The site of a proposed new open space residential development in Yarmouth. Courtesy / Sebago Technics

YARMOUTH — A residential development project being proposed off Pleasant Street would preserve nearly 6 acres of open space while allowing for the construction of nine new single-family homes.

The Planning Board was scheduled to hold a final vote on the project, which is unofficially referred to in board materials as the Boston Post Road development, at its meeting Wednesday, Sept. 11, after the Forecaster’s print deadline. It’s unclear when the project might break ground if it receives final approval this week.

The board got its first look at the project at its May 22 meeting and has been reviewing the periodically this summer. The development would include an onsite 1900s-era farmhouse and attached barn, which is being restored, along with several outbuildings and a historic marker that identifies the old Boston Post Road.

In a memo provided to the Planning Board prior to the meeting, Code Enforcement Officer Nicholas Ciarimboli said the development is being considered under the town’s Open Space Residential Development Ordinance, which is specifically designed to “encourage an efficient use of land that allows for development, (but) also reduces land consumption while preserving the (town’s) rural character.”

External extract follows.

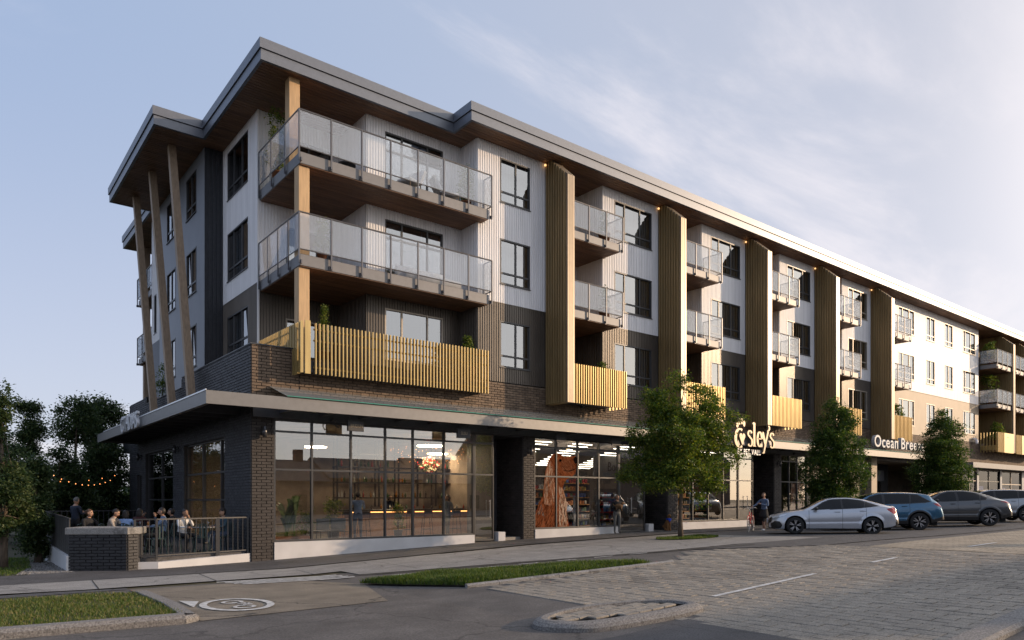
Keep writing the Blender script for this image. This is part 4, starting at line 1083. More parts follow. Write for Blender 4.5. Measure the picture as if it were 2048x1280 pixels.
# door handles
for (x, z) in ((8.47, 1.2), (16.45, 1.3), (25.5, 1.4)):
    h = MB(); h.tube((x+0.6, -0.06, z), (x+0.6, -0.06, z+0.7), 0.015); h.tube((x+.6, -.06, z+.05), (x+.6, .02, z+.05), .012); h.tube((x+.6, -.06, z+.65), (x+.6, .02, z+.65), .012); h.build('door_handle', mat('steel', (0.5, .5, .5), .3, .9), B)

# ---- residential entrance and far shops
ew = MB()
ew.box(32.2, 36.5, 0.0, 0.2, gz(33, 0)-.1, 4.45, 0); 
ew.box(36.5, 47.5, 2.2, 2.4, gz(40, 0)-.1, 4.6, 1)
ew.box(47.5, 54.0, 0.0, 0.2, gz(50, 0)-.1, 4.7, 1)
ew.box(39.45, 40.2, -0.35, 0.2, gz(40, 0)-.1, 4.7, 2); ew.box(37.6, 39.45, 0.1, .2, gz(40, 0)-.1, 4.7, 0)
ew.box(36.5, 47.5, 0.0, 2.2, 4.60, 4.7, 3)
ew.box(41.2, 46.2, 1.9, 2.15, 3.25, 4.0, 4)
ew.build('entrance_wall', [M_chr, M_drk, M_tan, M_cand, M_fas], B)
shopfront('y', 2.0, [41.3, 42.7, 44.2, 46.0], gz(42, 0), 3.25, (2.4,), t=0.08)
shopfront('y', 0.02, [54.0, 55.4, 56.8, 58.2], gz(55, 0)+0.3, 4.3, (1.9, 3.4), M_frl, glass=G_far)
shopfront('y', 0.02, [58.6, 61, 63.4], gz(60, 0)+0.1, 4.3, (3.4,), M_frm, glass=G_far)
shopfront('y', 0.02, [63.8, 66.2, 68.8], gz(65, 0)+0.1, 4.3, (3.2,), M_frl, glass=G_far)
ps = MB(); 
for (a, b) in ((58.2, 58.6), (63.4, 63.8), (68.8, 72)): ps.box(a, b, -.04, 0.3, gz(a, 0)-.1, 4.4)
ps.build('entrance_wall', M_fas, B)
bl = MB(); bl.box(59.2, 60.6, 0.3, 0.34, 1.1, 3.0, 0); bl.box(64.8, 66.0, .3, .34, 1.1, 2.9, 0); bl.box(65.2, 65.9, .25, .29, 1.5, 1.9, 1)
bl.build('window_poster', [mat('blue_print', (0.03, 0.09, 0.42), .6), mat('red_print', (0.6, .03, .03), .6)], B)
pb = MB(); pb.box(0.3, 70, 8.0, 8.15, -0.2, 4.6); pb.box(11.0, 11.2, 1.95, 8, 0, 4.5); pb.box(27.6, 27.8, 1.9, 8, 0, 4.5); pb.box(36.5, 36.7, 0.3, 8, 0, 4.5); pb.box(0.26, 72, 0.31, 8.0, 4.47, 4.6)
pb.box(0.26, 0.4, 17.8, 17.85, 0, 4); pb.box(4.9, 5.0, 8.15, 17.8, 0, 4.5); pb.box(0.3, 5, 8.2, 17.8, 4.5, 4.6)
pb.build('shop_partition', mat('shop_wall', (0.27, 0.22, 0.175), 0.9, var=0.3, scale=1.5, detail=8, bump=.3, bscale=12), B)
fl = MB(); fl.box(0.3, 11.0, 0.15, 17.8, 0.2, 0.42); fl.box(11.2, 36.5, 0.15, 8, 0.2, 0.44); fl.box(47.5, 70, .2, 8, .2, .8)
fl.build('shop_floor', mat('shop_floor_concrete', (0.2, .19, .175), 0.5), B)
# wall lamps
def sconce(x, y, z, face, label):
    m_ = MB()
    if face == 'y': m_.box(-0.05, 0.05, -0.03, 0, -0.10, 0.10); m_.box(-0.02, 0.02, -0.10, -0.03, -0.02, 0.02); m_.lathe([(0.0, -0.16), (0.065, -0.16), (0.065, 0.16), (0.0, 0.16)], (0, -0.14, 0), 'z', 14)
    else: m_.box(-0.03, 0, -0.05, 0.05, -0.10, 0.10); m_.box(-0.10, -.03, -0.02, 0.02, -0.02, 0.02); m_.lathe([(0.0, -0.16), (0.065, -0.16), (0.065, 0.16), (0.0, 0.16)], (-0.14, 0, 0), 'z', 14)
    o = m_.build('wall_lamp', mat('lamp_metal', (0.12, .12, .125), .3, .7), None, True); o.location = (x, y, z); tag(o, label, 'wall lamp', 'cylinder wall lamps on the brick piers')
sconce(0.36, -0.03, 4.0, 'y', 'cylinder wall lamp on the brick corner pier beside the cafe window')
sconce(11.05, -0.03, 3.85, 'y', 'cylinder wall lamp on the brick pier left of the dog poster')
sconce(29.1, -0.03, 3.9, 'y', 'cylinder wall lamp on the brick pier behind the silver car')
sconce(-0.03, 8.55, 3.9, 'x', 'cylinder wall lamp on dark brick between the two patio windows')
sconce(-0.03, 15.4, 3.9, 'x', 'cylinder wall lamp at the far end of the patio wall')
# ------------------------------------------------------------------ signs
M_sign = mat('brushed_sign_metal', (0.26, 0.215, 0.155), 0.38, 0.35, var=0.06)
M_sign2 = mat('grey_sign_face', (0.33, 0.36, 0.40), 0.5, 0.1, var=0.05)
M_sign3 = mat('silver_sign', (0.62, 0.64, 0.67), 0.4, 0.3, var=0.05)
def glyph_mesh(ch, size, ext, m, bold=0.0):
    cu = bpy.data.curves.new('t', 'FONT'); cu.body = ch; cu.size = size; cu.extrude = ext; cu.offset = bold; cu.resolution_u = 3
    ob = bpy.data.objects.new('t', cu); COL.objects.link(ob); bpy.context.view_layer.update()
    me = bpy.data.meshes.new_from_object(ob.evaluated_get(bpy.context.evaluated_depsgraph_get())); bpy.data.objects.remove(ob); bpy.data.curves.remove(cu)
    me.materials.clear(); me.materials.append(m); return me
def text_thing(name, label, cat, s, loc, rot, size, ext, m, sx=1.0, gap=0.1, space=0.35, bold=0.0, widths=None):
    root = thing(name, label, cat, loc); root.rotation_euler = rot
    x = 0
    for ch in s:
        if ch == ' ': x += size*space*sx; continue
        me = glyph_mesh(ch, size, ext, m, bold)
        xs = [v.co.x for v in me.vertices]; x0, x1 = min(xs), max(xs)
        for v in me.vertices: v.co.x = (v.co.x-x0)*sx; v.co = Vector((v.co.x, v.co.z, v.co.y))   # stand it up: faces -y
        me.flip_normals() if False else None
        link('letter', me, root, (x, 0, 0)); x += (x1-x0)*sx+gap*size*sx
    return root
o = text_thing('ocean_breeze_sign', 'silver Ocean Breeze lettering standing on the entrance canopy edge', 'sign', 'Ocean Breeze', (36.95, -1.60, 5.13), (0, 0, 0), 1.02, 0.10, M_sign2, sx=1.12, gap=0.10, space=0.30, bold=0.012)
text_thing('cafe_sign', 'tall silver block letters on the canopy edge above the patio', 'sign', 'CTHDIAS', (-1.83, 9.75, 4.55), (0, 0, -math.pi/2), 0.86, 0.05, M_sign3, sx=0.86, gap=0.08, bold=0.006)
# serif wordmark built from strokes that swell on the downstroke
def stroke(mb, pts, wmin, wmax, y0, y1, closed=False):
    P = [Vector((p[0], p[1])) for p in pts]; n = len(P); L, Rr = [], []
    for i, p in enumerate(P):
        a = P[i-1] if (i or closed) else P[i]; b = P[(i+1) % n] if (i < n-1 or closed) else P[i]
        d_ = (b-a).normalized(); wv = (wmin+(wmax-wmin)*abs(d_.y)**1.3)/2
        if len(pts[i]) > 2: wv *= pts[i][2]
        nn = Vector((-d_.y, d_.x)); L.append(p+nn*wv); Rr.append(p-nn*wv)
    k = len(mb.v); m_ = n
    for q in (L, Rr):
        for y in (y0, y1):
            for p in q: mb.v.append((p.x, y, p.y))
    rng = range(n if closed else n-1)
    for i in rng:
        j = (i+1) % n
        mb.f += [(k+i, k+2*m_+i, k+2*m_+j, k+j), (k+m_+j, k+3*m_+j, k+3*m_+i, k+m_+i), (k+j, k+m_+j, k+m_+i, k+i), (k+2*m_+i, k+3*m_+i, k+3*m_+j, k+2*m_+j)]; mb.m += [0]*4
    if not closed:
        for i in (0, n-1): mb.f.append((k+i, k+m_+i, k+3*m_+i, k+2*m_+i)); mb.m.append(0)
def arc(cx, cy, rx, ry, a0, a1, n=14): return [(cx+rx*math.cos(R(a0+(a1-a0)*i/n)), cy+ry*math.sin(R(a0+(a1-a0)*i/n))) for i in range(n+1)]
root = thing('pet_shop_sign', 'large gold serif pet shop wordmark with paw print above the canopy', 'sign', (21.0, -1.60, 4.55))
YF, YB = -0.05, 0.05; WM, WX = 0.05, 0.17
def gl(name, fn):
    mb = MB(); fn(mb); return mb.build(name, M_sign, root)
def gB(mb):
    stroke(mb, [(0.25, 0), (0.25, 1.15)], WM, WX, YF, YB); stroke(mb, [(0.05, 1.13), (0.45, 1.13)]+arc(0.45, 0.88, .30, .25, 90, -90)+[(0.25, 0.63)], WM, WX, YF, YB)
    stroke(mb, [(0.3, .62), (0.5, .62)]+arc(0.52, 0.32, .36, .31, 90, -90)+[(0.05, 0.01)], WM, WX, YF, YB)
gl('letter', gB)
def go(mb):   # o as a paw: crescent ring, heart pad and four toes
    stroke(mb, arc(2.08, 0.36, .36, .44, 60, 300, 24), .07, .22, YF, YB)
    pad = [(2.22, .02)]+arc(2.12, .46, .13, .13, 200, 60, 8)+[(2.22, .47)]+arc(2.34, .46, .13, .13, 120, -20, 8); mb.extrude([(a, b) for a, b in pad], 'xz', YF-.03, YB-.01)
    for (a, b, rx, rz) in ((1.86, .98, .10, .13), (2.04, 1.17, .085, .17), (2.24, 1.20, .08, .17), (2.43, 1.08, .09, .15)):
        mb.extrude(arc(a, b, rx, rz, 0, 345, 16), 'xz', YF, YB)
gl('paw_emblem', go)
def gs_(x, s=1.0):
    def f(mb): stroke(mb, [(x+.34*s, .62*s+.02)]+arc(x+.2*s, .60*s, .15*s, .16*s, 30, 200, 10)+arc(x+.22*s, .2*s, .18*s, .2*s, 60, -150, 12), WM, WX*.85, YF, YB)
    return f
gl('letter', gs_(2.72))
gl('letter', lambda mb: (stroke(mb, [(3.30, 0.0), (3.30, 1.18)], WM, WX, YF, YB), stroke(mb, [(3.17, .02), (3.43, .02)], WM, WX, YF-.001, YB+.001), stroke(mb, [(3.16, 1.12), (3.30, 1.18)], WM, WX, YF+.003, YB-.003)))
gl('letter', lambda mb: stroke(mb, [(3.58, .40), (3.95, .40)]+arc(3.77, .38, .19, .36, 5, 320, 22), WM, WX, YF, YB))
gl('letter', lambda mb: (stroke(mb, [(4.02, .74), (4.06, .72), (4.27, .12)], WM, WX, YF, YB), stroke(mb, [(4.52, .80), (4.27, .12), (4.14, -.28), (4.02, -.30)], WM, WX*.8, YF-.002, YB+.002)))
gl('letter', lambda mb: stroke(mb, arc(4.55, .98, .09, .11, 100, -80, 8)+[(4.46, .80)], WM, WX*.8, YF, YB))
gl('letter', gs_(4.68, .98))
text_thing('shop_subtitle_sign', 'thin BY PET VALU letters hanging under the canopy edge', 'sign', 'BY PET VALU', (23.05, -1.52, 4.14), (0, 0, 0), 0.38, 0.02, M_sign3, sx=0.80, gap=0.12, space=0.42)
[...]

In his application, developer Brad Moll, operating under the name Yarmouth Development Company, LLC, said with smaller lot sizes of less than an acre he could preserve a significant amount of open space, which includes a mixture of pasture and woodland with onsite footpaths and wetland.

In all, the parcel is nearly 11 acres in size, with some frontage along Pleasant Hill Road and the rear of the property, which abuts Interstate 295. Although the applicable ordinance allows a density bonus for developers, Ciarimboli said Moll is not requesting a bonus for this subdivision.

Under the development proposal, Lone Pine Lane would be extended to intersect with Pleasant Street and become the main subdivision road, Ciarimboli said in his memo. In addition, the 6-acre open space would be deeded over to the town once the subdivision is fully built out and Moll would give the town $35,000 to help with maintenance and infrastructure improvements, including new trails.

The project would also include a new sidewalk along Lone Pine Lane and the addition of four public parking spaces to provide access to the conserved open space. The Yarmouth Water District is also requesting an easement through the development to access public water lines.

During an Aug. 14 meeting on the project, abutters shared a number of concerns with the Planning Board, including tree removal and street lighting, that could impact neighboring homes. Several residents were unsettled over increased traffic and construction vehicles using narrow residential streets in the area to access the development site.

In addition, a couple of residents, including Paul Stuart of Evergreen Drive, shared worries about increased stormwater runoff and what would happen if the catch basins do not capture all the water and he sees flooding on his property.

In response to some of the concerns shared last month, the Planning Board imposed several conditions on the project, including requiring construction vehicles to only use Pleasant Street to get into the development. In addition, board member Andrew Bertocci recommended posting signs prohibiting heavy loads on other area streets.

The board also tasked Planning Director Alex Jaegerman with researching the possibility of making Smith Street a one-way road. The board also asked Moll to come back with a landscape plan that clearly indicates which trees will remain and which are being cut down, along with specifying the location and type of street trees that will be planted.

The board also requested a “well-defined plan for the (preservation) of the historic marker.”

The board also said that Moll would be responsible for mowing the meadow area annually until the open space is officially conveyed to the town and said he must build a 4-foot wide boardwalk across the wetland to connect the meadow trail to the onsite woodland trail.